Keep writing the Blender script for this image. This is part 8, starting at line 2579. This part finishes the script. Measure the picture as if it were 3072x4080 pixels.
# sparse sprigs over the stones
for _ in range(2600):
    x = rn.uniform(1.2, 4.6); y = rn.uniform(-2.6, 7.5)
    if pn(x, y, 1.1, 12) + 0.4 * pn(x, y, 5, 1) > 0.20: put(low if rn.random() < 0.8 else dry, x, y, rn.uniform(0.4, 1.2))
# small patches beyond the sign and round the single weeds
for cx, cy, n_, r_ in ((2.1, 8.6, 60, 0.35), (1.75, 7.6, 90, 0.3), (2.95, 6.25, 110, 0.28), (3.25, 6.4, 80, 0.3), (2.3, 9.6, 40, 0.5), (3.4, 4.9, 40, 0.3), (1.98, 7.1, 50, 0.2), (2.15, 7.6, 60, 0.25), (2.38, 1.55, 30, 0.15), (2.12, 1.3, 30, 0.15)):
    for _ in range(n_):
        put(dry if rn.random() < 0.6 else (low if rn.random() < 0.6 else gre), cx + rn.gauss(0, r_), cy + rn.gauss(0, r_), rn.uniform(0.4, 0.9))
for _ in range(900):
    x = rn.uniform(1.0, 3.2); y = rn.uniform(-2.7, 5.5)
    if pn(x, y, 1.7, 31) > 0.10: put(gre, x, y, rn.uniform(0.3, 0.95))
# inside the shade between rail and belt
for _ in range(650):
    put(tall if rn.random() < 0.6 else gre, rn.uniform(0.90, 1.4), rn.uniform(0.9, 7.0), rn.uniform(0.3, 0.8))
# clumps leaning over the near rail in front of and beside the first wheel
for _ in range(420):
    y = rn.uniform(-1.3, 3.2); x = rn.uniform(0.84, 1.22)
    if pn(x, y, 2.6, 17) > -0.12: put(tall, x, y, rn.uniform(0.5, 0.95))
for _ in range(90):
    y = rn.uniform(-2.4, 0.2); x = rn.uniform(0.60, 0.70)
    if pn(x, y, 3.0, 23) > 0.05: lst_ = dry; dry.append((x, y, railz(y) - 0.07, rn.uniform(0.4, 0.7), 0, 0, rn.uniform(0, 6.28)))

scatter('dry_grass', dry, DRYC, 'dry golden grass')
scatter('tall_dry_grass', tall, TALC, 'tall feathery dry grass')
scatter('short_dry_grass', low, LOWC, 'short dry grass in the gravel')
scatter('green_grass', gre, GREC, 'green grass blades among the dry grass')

▶ What needs to be done
Reproduce all of the data exactly as given.

▶ Task answer
Keep writing the Blender script for this image. This is part 8, starting at line 2579. This part finishes the script. Measure the picture as if it were 3072x4080 pixels.
# sparse sprigs over the stones
for _ in range(2600):
    x = rn.uniform(1.2, 4.6); y = rn.uniform(-2.6, 7.5)
    if pn(x, y, 1.1, 12) + 0.4 * pn(x, y, 5, 1) > 0.20: put(low if rn.random() < 0.8 else dry, x, y, rn.uniform(0.4, 1.2))
# small patches beyond the sign and round the single weeds
for cx, cy, n_, r_ in ((2.1, 8.6, 60, 0.35), (1.75, 7.6, 90, 0.3), (2.95, 6.25, 110, 0.28), (3.25, 6.4, 80, 0.3), (2.3, 9.6, 40, 0.5), (3.4, 4.9, 40, 0.3), (1.98, 7.1, 50, 0.2), (2.15, 7.6, 60, 0.25), (2.38, 1.55, 30, 0.15), (2.12, 1.3, 30, 0.15)):
    for _ in range(n_):
        put(dry if rn.random() < 0.6 else (low if rn.random() < 0.6 else gre), cx + rn.gauss(0, r_), cy + rn.gauss(0, r_), rn.uniform(0.4, 0.9))
for _ in range(900):
    x = rn.uniform(1.0, 3.2); y = rn.uniform(-2.7, 5.5)
    if pn(x, y, 1.7, 31) > 0.10: put(gre, x, y, rn.uniform(0.3, 0.95))
# inside the shade between rail and belt
for _ in range(650):
    put(tall if rn.random() < 0.6 else gre, rn.uniform(0.90, 1.4), rn.uniform(0.9, 7.0), rn.uniform(0.3, 0.8))
# clumps leaning over the near rail in front of and beside the first wheel
for _ in range(420):
    y = rn.uniform(-1.3, 3.2); x = rn.uniform(0.84, 1.22)
    if pn(x, y, 2.6, 17) > -0.12: put(tall, x, y, rn.uniform(0.5, 0.95))
for _ in range(90):
    y = rn.uniform(-2.4, 0.2); x = rn.uniform(0.60, 0.70)
    if pn(x, y, 3.0, 23) > 0.05: lst_ = dry; dry.append((x, y, railz(y) - 0.07, rn.uniform(0.4, 0.7), 0, 0, rn.uniform(0, 6.28)))

scatter('dry_grass', dry, DRYC, 'dry golden grass')
scatter('tall_dry_grass', tall, TALC, 'tall feathery dry grass')
scatter('short_dry_grass', low, LOWC, 'short dry grass in the gravel')
scatter('green_grass', gre, GREC, 'green grass blades among the dry grass')